Given records »
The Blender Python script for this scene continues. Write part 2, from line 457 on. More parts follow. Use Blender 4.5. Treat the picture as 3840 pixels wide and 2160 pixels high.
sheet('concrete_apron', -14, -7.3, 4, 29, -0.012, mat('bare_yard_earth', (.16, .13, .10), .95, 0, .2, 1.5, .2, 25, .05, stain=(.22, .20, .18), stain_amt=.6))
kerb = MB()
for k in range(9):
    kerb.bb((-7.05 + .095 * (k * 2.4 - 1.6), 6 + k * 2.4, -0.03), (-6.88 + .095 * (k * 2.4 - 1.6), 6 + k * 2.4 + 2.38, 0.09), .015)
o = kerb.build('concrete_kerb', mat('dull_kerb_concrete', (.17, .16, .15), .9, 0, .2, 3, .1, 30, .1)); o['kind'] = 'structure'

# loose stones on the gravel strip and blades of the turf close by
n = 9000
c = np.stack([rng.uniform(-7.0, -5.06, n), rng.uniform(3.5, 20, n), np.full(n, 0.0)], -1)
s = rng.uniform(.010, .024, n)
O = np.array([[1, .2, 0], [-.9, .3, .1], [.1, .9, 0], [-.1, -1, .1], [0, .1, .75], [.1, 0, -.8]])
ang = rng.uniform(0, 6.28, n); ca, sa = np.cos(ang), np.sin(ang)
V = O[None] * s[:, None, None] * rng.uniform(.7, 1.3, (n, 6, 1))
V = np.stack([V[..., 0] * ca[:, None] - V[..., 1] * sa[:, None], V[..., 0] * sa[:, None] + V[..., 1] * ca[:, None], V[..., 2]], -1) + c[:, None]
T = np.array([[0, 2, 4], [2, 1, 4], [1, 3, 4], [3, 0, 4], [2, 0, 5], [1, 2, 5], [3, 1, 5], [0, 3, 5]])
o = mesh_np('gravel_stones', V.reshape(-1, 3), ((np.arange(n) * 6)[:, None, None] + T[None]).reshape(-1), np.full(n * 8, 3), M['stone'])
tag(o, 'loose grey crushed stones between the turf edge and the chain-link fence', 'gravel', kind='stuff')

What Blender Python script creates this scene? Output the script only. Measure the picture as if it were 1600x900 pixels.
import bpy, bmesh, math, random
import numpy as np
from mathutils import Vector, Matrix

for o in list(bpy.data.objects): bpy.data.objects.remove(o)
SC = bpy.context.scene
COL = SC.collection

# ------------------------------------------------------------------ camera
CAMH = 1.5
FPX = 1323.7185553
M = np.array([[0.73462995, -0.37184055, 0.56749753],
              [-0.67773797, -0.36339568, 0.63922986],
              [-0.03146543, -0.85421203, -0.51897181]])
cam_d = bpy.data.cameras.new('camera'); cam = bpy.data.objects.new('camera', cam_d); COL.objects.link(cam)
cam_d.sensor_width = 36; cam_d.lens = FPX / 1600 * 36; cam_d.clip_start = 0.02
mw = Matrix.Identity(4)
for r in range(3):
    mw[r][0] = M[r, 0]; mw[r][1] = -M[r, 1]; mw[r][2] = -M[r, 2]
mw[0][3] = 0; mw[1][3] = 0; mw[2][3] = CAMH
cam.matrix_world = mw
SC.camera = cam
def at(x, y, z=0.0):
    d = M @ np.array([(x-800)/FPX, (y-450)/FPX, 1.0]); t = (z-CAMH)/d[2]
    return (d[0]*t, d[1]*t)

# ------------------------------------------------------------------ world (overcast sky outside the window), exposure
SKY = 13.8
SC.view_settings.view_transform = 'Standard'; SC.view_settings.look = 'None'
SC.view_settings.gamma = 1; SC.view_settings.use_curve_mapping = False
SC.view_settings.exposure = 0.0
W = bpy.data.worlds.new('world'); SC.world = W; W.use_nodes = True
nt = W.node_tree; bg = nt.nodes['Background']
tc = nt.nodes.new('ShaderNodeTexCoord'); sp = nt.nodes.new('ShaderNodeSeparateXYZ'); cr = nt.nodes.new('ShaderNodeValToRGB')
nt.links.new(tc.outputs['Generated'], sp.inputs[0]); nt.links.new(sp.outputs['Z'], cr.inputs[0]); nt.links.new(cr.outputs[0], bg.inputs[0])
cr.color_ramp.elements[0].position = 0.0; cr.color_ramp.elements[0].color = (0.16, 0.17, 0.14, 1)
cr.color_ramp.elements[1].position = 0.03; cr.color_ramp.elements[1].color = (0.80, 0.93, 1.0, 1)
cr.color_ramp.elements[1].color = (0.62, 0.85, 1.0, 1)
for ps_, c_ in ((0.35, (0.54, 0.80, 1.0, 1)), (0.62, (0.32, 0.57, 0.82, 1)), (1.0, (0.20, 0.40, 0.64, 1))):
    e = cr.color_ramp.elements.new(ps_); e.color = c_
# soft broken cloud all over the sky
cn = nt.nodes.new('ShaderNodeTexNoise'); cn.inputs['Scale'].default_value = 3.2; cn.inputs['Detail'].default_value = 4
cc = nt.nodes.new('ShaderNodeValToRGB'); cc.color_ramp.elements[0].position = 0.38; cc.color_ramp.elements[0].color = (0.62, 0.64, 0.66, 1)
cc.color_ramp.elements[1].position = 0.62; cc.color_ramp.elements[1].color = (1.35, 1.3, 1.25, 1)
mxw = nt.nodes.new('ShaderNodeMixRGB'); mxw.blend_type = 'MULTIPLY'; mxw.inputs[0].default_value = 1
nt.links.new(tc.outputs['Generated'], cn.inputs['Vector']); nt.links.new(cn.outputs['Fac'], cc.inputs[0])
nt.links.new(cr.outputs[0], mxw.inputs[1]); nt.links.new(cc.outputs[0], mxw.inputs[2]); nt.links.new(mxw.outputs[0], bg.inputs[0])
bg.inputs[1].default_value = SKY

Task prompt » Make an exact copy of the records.

Output of the exercise »
The Blender Python script for this scene continues. Write part 2, from line 457 on. More parts follow. Use Blender 4.5. Treat the picture as 3840 pixels wide and 2160 pixels high.
sheet('concrete_apron', -14, -7.3, 4, 29, -0.012, mat('bare_yard_earth', (.16, .13, .10), .95, 0, .2, 1.5, .2, 25, .05, stain=(.22, .20, .18), stain_amt=.6))
kerb = MB()
for k in range(9):
    kerb.bb((-7.05 + .095 * (k * 2.4 - 1.6), 6 + k * 2.4, -0.03), (-6.88 + .095 * (k * 2.4 - 1.6), 6 + k * 2.4 + 2.38, 0.09), .015)
o = kerb.build('concrete_kerb', mat('dull_kerb_concrete', (.17, .16, .15), .9, 0, .2, 3, .1, 30, .1)); o['kind'] = 'structure'

# loose stones on the gravel strip and blades of the turf close by
n = 9000
c = np.stack([rng.uniform(-7.0, -5.06, n), rng.uniform(3.5, 20, n), np.full(n, 0.0)], -1)
s = rng.uniform(.010, .024, n)
O = np.array([[1, .2, 0], [-.9, .3, .1], [.1, .9, 0], [-.1, -1, .1], [0, .1, .75], [.1, 0, -.8]])
ang = rng.uniform(0, 6.28, n); ca, sa = np.cos(ang), np.sin(ang)
V = O[None] * s[:, None, None] * rng.uniform(.7, 1.3, (n, 6, 1))
V = np.stack([V[..., 0] * ca[:, None] - V[..., 1] * sa[:, None], V[..., 0] * sa[:, None] + V[..., 1] * ca[:, None], V[..., 2]], -1) + c[:, None]
T = np.array([[0, 2, 4], [2, 1, 4], [1, 3, 4], [3, 0, 4], [2, 0, 5], [1, 2, 5], [3, 1, 5], [0, 3, 5]])
o = mesh_np('gravel_stones', V.reshape(-1, 3), ((np.arange(n) * 6)[:, None, None] + T[None]).reshape(-1), np.full(n * 8, 3), M['stone'])
tag(o, 'loose grey crushed stones between the turf edge and the chain-link fence', 'gravel', kind='stuff')

What Blender Python script creates this scene? Output the script only. Measure the picture as if it were 1600x900 pixels.
import bpy, bmesh, math, random
import numpy as np
from mathutils import Vector, Matrix

for o in list(bpy.data.objects): bpy.data.objects.remove(o)
SC = bpy.context.scene
COL = SC.collection

# ------------------------------------------------------------------ camera
CAMH = 1.5
FPX = 1323.7185553
M = np.array([[0.73462995, -0.37184055, 0.56749753],
              [-0.67773797, -0.36339568, 0.63922986],
              [-0.03146543, -0.85421203, -0.51897181]])
cam_d = bpy.data.cameras.new('camera'); cam = bpy.data.objects.new('camera', cam_d); COL.objects.link(cam)
cam_d.sensor_width = 36; cam_d.lens = FPX / 1600 * 36; cam_d.clip_start = 0.02
mw = Matrix.Identity(4)
for r in range(3):
    mw[r][0] = M[r, 0]; mw[r][1] = -M[r, 1]; mw[r][2] = -M[r, 2]
mw[0][3] = 0; mw[1][3] = 0; mw[2][3] = CAMH
cam.matrix_world = mw
SC.camera = cam
def at(x, y, z=0.0):
    d = M @ np.array([(x-800)/FPX, (y-450)/FPX, 1.0]); t = (z-CAMH)/d[2]
    return (d[0]*t, d[1]*t)

# ------------------------------------------------------------------ world (overcast sky outside the window), exposure
SKY = 13.8
SC.view_settings.view_transform = 'Standard'; SC.view_settings.look = 'None'
SC.view_settings.gamma = 1; SC.view_settings.use_curve_mapping = False
SC.view_settings.exposure = 0.0
W = bpy.data.worlds.new('world'); SC.world = W; W.use_nodes = True
nt = W.node_tree; bg = nt.nodes['Background']
tc = nt.nodes.new('ShaderNodeTexCoord'); sp = nt.nodes.new('ShaderNodeSeparateXYZ'); cr = nt.nodes.new('ShaderNodeValToRGB')
nt.links.new(tc.outputs['Generated'], sp.inputs[0]); nt.links.new(sp.outputs['Z'], cr.inputs[0]); nt.links.new(cr.outputs[0], bg.inputs[0])
cr.color_ramp.elements[0].position = 0.0; cr.color_ramp.elements[0].color = (0.16, 0.17, 0.14, 1)
cr.color_ramp.elements[1].position = 0.03; cr.color_ramp.elements[1].color = (0.80, 0.93, 1.0, 1)
cr.color_ramp.elements[1].color = (0.62, 0.85, 1.0, 1)
for ps_, c_ in ((0.35, (0.54, 0.80, 1.0, 1)), (0.62, (0.32, 0.57, 0.82, 1)), (1.0, (0.20, 0.40, 0.64, 1))):
    e = cr.color_ramp.elements.new(ps_); e.color = c_
# soft broken cloud all over the sky
cn = nt.nodes.new('ShaderNodeTexNoise'); cn.inputs['Scale'].default_value = 3.2; cn.inputs['Detail'].default_value = 4
cc = nt.nodes.new('ShaderNodeValToRGB'); cc.color_ramp.elements[0].position = 0.38; cc.color_ramp.elements[0].color = (0.62, 0.64, 0.66, 1)
cc.color_ramp.elements[1].position = 0.62; cc.color_ramp.elements[1].color = (1.35, 1.3, 1.25, 1)
mxw = nt.nodes.new('ShaderNodeMixRGB'); mxw.blend_type = 'MULTIPLY'; mxw.inputs[0].default_value = 1
nt.links.new(tc.outputs['Generated'], cn.inputs['Vector']); nt.links.new(cn.outputs['Fac'], cc.inputs[0])
nt.links.new(cr.outputs[0], mxw.inputs[1]); nt.links.new(cc.outputs[0], mxw.inputs[2]); nt.links.new(mxw.outputs[0], bg.inputs[0])
bg.inputs[1].default_value = SKY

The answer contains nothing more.